Farmer noted Indians contribute to state revenue by paying property and business taxes.

“My clothes were purchased at J.C. Penney and I paid taxes,” Farmer said, pointing to his white dress shirt. “My question is: What does the state of Idaho do for me on the Fort Hall reservation?”

Funke, who helped write the tax-exempt legislation in 1984, said the Tax Commission is being dishonest about the tax’s effect on reservation economies.

The money helps tribes more when it stays on the reservations, he said. “If state policy is to assist tribes in economic development, asserting taxes is not a way to achieve that end.”

After cornering John in the Statehouse hallway, tribal lobbyists expressed their concerns about the bill.

Bill Roden, Coeur d’Alene tribal lobbyist, said the bill has several other problems:

The measure would require Indians to pay state sales tax when they buy items on reservations where they are not enrolled members.

Subcontractors employed by tribes to construct buildings on reservations would have to pay tax on construction materials.
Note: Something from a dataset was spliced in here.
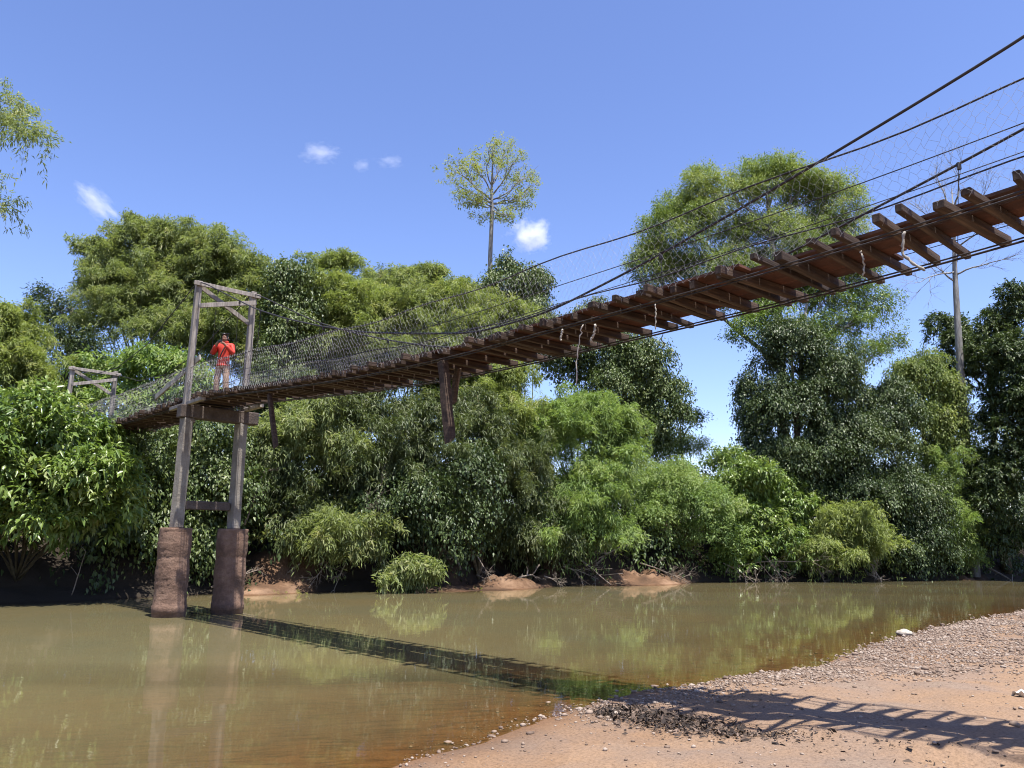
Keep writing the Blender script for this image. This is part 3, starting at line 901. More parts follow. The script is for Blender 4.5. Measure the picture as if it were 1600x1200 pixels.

People who buy items on a reservation where the tribe charges sales tax - such as the Kootenai Tribe - would be taxed again by the state.

Roden said he’s willing to work with the Tax Commission but wants the bill postponed until next year so tribes will have time to assess the economic impact.

The House committee agreed in a unanimous vote to debate the bill. But two of the three North Idaho representatives missed the vote.

Rep. Hilde Kellogg, R-Post Falls, moved to introduce the legislation but refused to comment afterward.

“I have a whole lot of questions,” said Rep. Larry Watson, D-Wallace. “I want to see the fiscal impact.”